Cette nouvelle donne politique s’est exprimée dans les urnes aux élections européennes de 2019. Les résultats sur Nancy furent les suivants : La République en Marche et le Modem : 28,27%, Europe Ecologie Les Verts : 17,88%, le Rassemblement National : 11,85%, le Parti socialiste : 9,11%, les Républicains : 8,95%, la France Insoumise : 8,95%.
En d’autres termes, l’onction macroniste apparaît, à la lumière de ces résultats électoraux, comme un excellent tremplin, alors que l’étiquette socialiste semble être devenue un repoussoir électoral.
Équation à plusieurs inconnues
Est-ce en raison de la mauvaise image du parti socialiste dans l’opinion que Mathieu Klein a décliné l’investiture PS ? Est-ce en raison des résultats de LREM aux européennes que Laurent Hénart espère l’emporter ?
Probablement. Mais l’équation est plus compliquée. D’abord, parce que les Marcheurs n’ont plus le vent en poupe comme il y a quelques mois. L’investiture LREM n’est plus la garantie du succès électoral, loin de là. Pire : elle pourrait bien devenir, au fil des mois, un fardeau pour le président du Mouvement Radical.
Ensuite, parce que Mathieu Klein est, lui aussi, macron-compatible.
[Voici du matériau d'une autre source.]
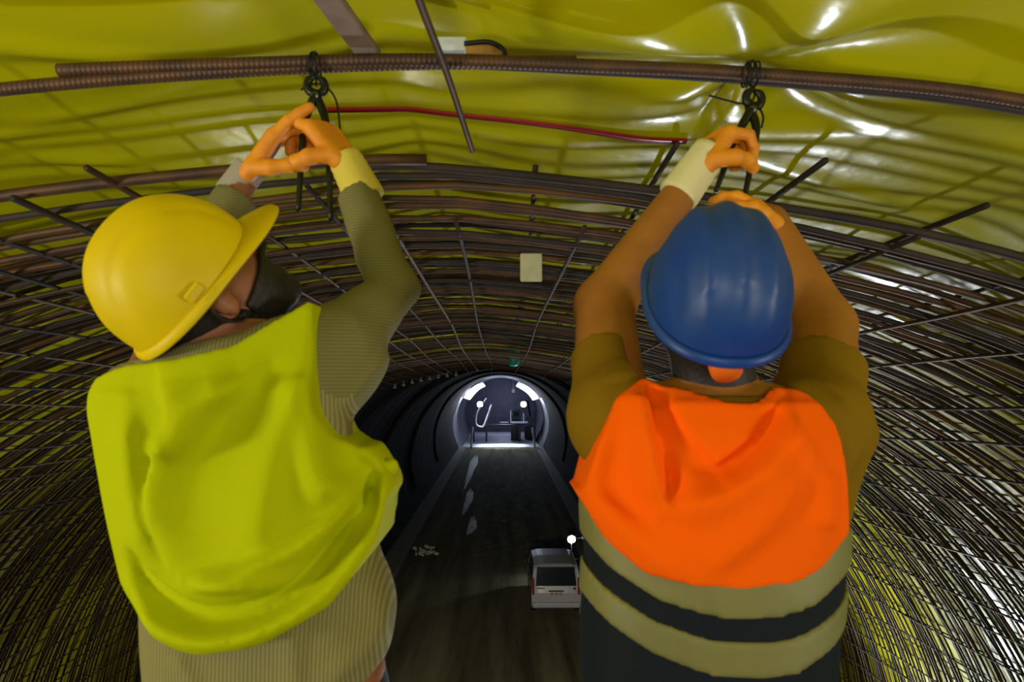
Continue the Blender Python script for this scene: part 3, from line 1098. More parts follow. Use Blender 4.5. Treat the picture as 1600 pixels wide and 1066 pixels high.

A preuve, il fut approché en 2018, pour rejoindre le gouvernement d’Edouard Philippe.
Mathieu Klein aura du mal à faire oublier qu’il est socialiste depuis 1992 et qu’il fut membre du bureau national du PS en 2008. Renier sa famille politique est souvent contre-productif.
Reste d’autres inconnues. Les autres formations politiques ne souhaitent sans doute pas jouer sur la touche. Quant à André Rossinot, poids lourd de la politique, donnera-t-il un coup de main ou… un coup d’épaule à son ancien protégé ? Enfin, quelle sera l’attitude des écologistes ? Frédéric Maguin s’est déclaré très tôt candidat à la mairie de Nancy. Frédéric Maguin est conseiller départemental EELV au sein de la majorité de Mathieu Klein. Peut-il créer la surprise d’un scrutin couru d’avance ? On l’a vu, les écolos forment désormais la deuxième force politique derrière les Marcheurs.
Voilà pourquoi tout le monde se dit écolo.
Tram, vélo, dodo
A Nancy comme ailleurs, la campagne des municipales se jouera moins sur les étiquettes politiques qui ne veulent plus dire grand-chose que sur les dossiers locaux et concrets, qui prennent en compte la vie et le bien être des habitants. Retour à la proximité.
Le futur tram sera-t-il un infâme bastringue identique à celui de 2002 ? Les entrées de la ville seront-elles toujours thrombosées aux heures de pointe ? Quelle place fera-t-on aux vélos ? Aux piétons ? Comment prendre en compte la quiétude des Nancéiens, le soir venu, quand fleurissent les terrasses extérieures ? Quand les bolides foncent dans les petites rues ? Quand les belles de nuit tapinent autour de la gare et jettent les préservatifs dans les jardins ? Quand il devient difficile de dormir dans ce bordel ambiant ?
Le prochain maire sera celui qui apportera des réponses à ces questions très locales. Et à quelques autres. Un sondage Ifop donne Mathieu Klein gagnant au second tour avec EELV à 53% des suffrages. Mais ce n’est qu’un sondage.
A quatre mois du scrutin, le jeu reste ouvert.